The Movie Waffler New Release Review - PERMISSION | The Movie Waffler

New Release Review - PERMISSION

permission review
An Iranian Futsal player is denied her husband's permission to attend an international tournament.


Review by Benjamin Poole

Directed by: Soheil Beiraghi

Starring: Baran Kosari, Amir Jadidi, Leili Rashidi, Hoda Zeinolabedin, Sahar Dolatshahi

permission poster



Permission, Soheil Beiraghi’s social drama, opens with a big ugly close up of a pair of feet. These are not Tarantino-esque idealised extremities: these hoofs are gnarly, the feet of an athlete. The inference is confirmed when the camera cuts back, and we see the toned morphology of the rest of the body while the owner prepares for a football match. Still swathed in elusive shadows, the assumption (based on decades of patriarchal dominance) is that it’s a fella we’re watching get ready. But -ahhhhhh!- we then cut to the rest of the team and the ensuing match - an energetic Futsal tournament - and it turns out we’ve been watching a lady football player. The team is the National Iranian female side, and, what’s more, following a fast and furious montage, they’ve won! The international final, and Malaysia, beckon!


permission review

Prior to the match, we are privy to the locker room banter of the changing rooms: no motivational pitches here, just reminders to keep hair within headscarves and ensure no skin is on display. And the match itself is ace. Representing sport in film is always tricky: sport is a transaction which, by its very essence of chance and skill, creates spontaneous spectacle, rather than film’s realisation of pre-ordained plot beats. With its dense construction, narrative cinema is the opposite of sport, but Beiraghi complies with sport’s natural rhythms by allowing his cast to play and simply filming the matches in quick transitions of medium shots and close ups, which present the full on energy and aggression (and occasional clumsiness) of the teams as they compete. I can’t bear football IRL but even I was completely engaged. And, along with the playful bait and switch of the opening preceding this fun, exciting representation of football, I settled in, ready for a knockabout light-hearted drama about the Iranian female Futsal team conquering not only the world but cultural assumptions, too.

[ READ MORE: New Release Review - Judy & Punch ]

But then Permission takes a different turn: when our girl Afrooz (Baran Kosari) steps through customs en route to Malaysia, she’s prevented from passing because her husband has not given her permission of movement, which, in Iran, is a legal prerequisite for women looking to travel overseas. Concurrently, in a stroke of narrative cunning, what Beiraghi does is rob us of the film we were conditioned to expect, and which, if all was well and just, the triumphant narrative Afrooz should have been starring in. We don’t see any more sport from this point on, as the film instead focuses exclusively upon the low-key turmoil of Afrooz interacting with her estranged husband Yaser (Amir Jadidi) and her varied attempts to try to get him to change his mind. Fat chance. Yaser has the weight of enshrined law and cultural hegemonies on his side, and the bitterness and bruised masculine pride with which to fully enact both.


permission review

Intriguingly, Yaser is a religious talk show host (think the slick insincerity of lunchtime telly) and as such has a social standing which adds further weight to his decisions. The manner of how Beiraghi plots the interactions between the two ex-lovers is fascinatingly genteel. It’s clear that this is one match the sporting ace Afrooz cannot win with the sort of aggression and tactics she employs on the field, and so she is reduced to cajoling Yaser and suffering endless, fruitless meetings with counsellors and solicitors.

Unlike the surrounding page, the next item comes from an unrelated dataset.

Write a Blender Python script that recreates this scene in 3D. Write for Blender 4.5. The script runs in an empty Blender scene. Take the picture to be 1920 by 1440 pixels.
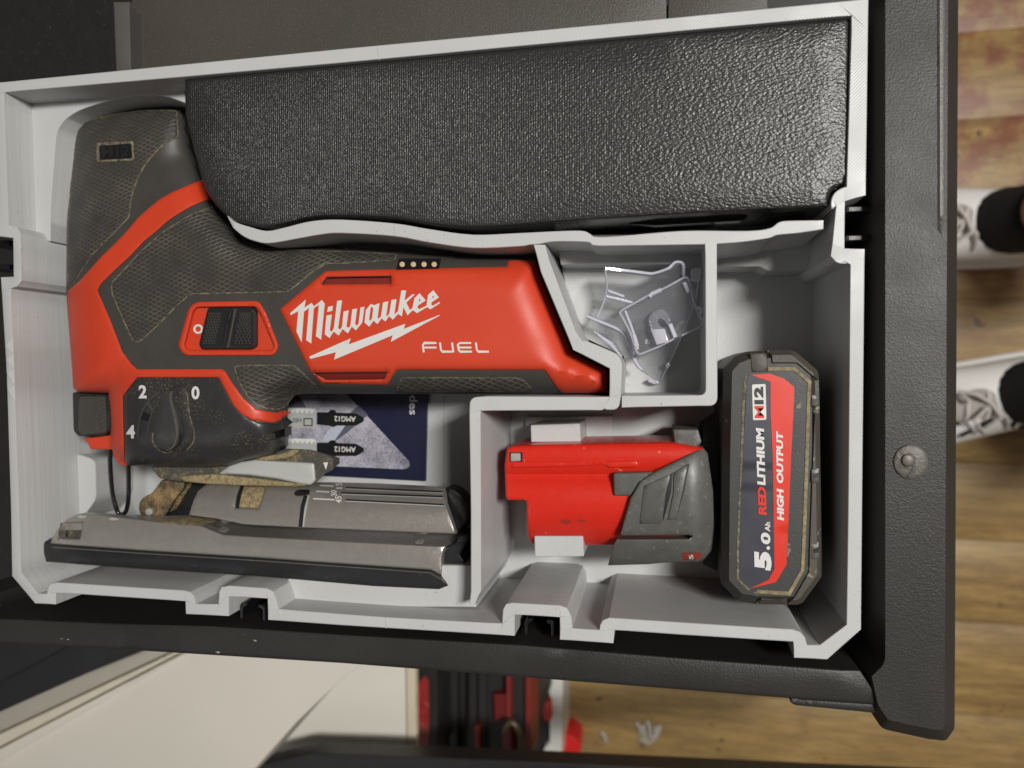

[ READ MORE: New Release Review - The Nightingale ]

Around the end of the second act it transpires that Afrooz is the subject of a sympathetic social media campaign. Now, a lesser film maker would have perhaps made this the focus of the film going forward, but Beiraghi has an absolute commitment to the intimacy of his performances and, ultimately, to the bleak truth of the situation (a credits intertitle informs us that in 2017 eight Iranian sportswomen were refused travel rights by their husbands, for fuck's sake). Social media can’t help really, and so that’s that (a sly dig at the vacuity of keyboard warriors from this quietly angry film?). Afrooz’s situation unfolds excruciatingly, like in an agonisingly sad sequence halfway through the film wherein her flash prick of a husband has her turfed out of her rented accommodation, and she returns home to her furniture and belongings on the pavement outside. The camera observes silently as she roots about in the domestic detritus until she, eventually, locates her trophies; the only objects she takes away with her.


permission review

However, nothing is morally simple in this adult film. While Yaser may well be a flash prick, there is the potentially mitigating fact that he is still in love with his wife, and, more than anything else, wants her back. This doesn’t excuse his actions, but, as Mr. Poe says, we are insane only when our hearts are touched, and Permission does its best to understand his twisted humanity. Likewise, the (female administered) establishment which is in charge of women’s sports is as culpable, more concerned about the sort of image the perceived waywardness of Afrooz is projecting than the security of their star player. When Afrooz’s institutional defenders make her case, it is always national pride which is at stake, and not the equal rights of an individual: the game is rigged and the uncomfortable truths within Permission linger far longer than the final whistle.

Permission is in UK cinemas November 22nd.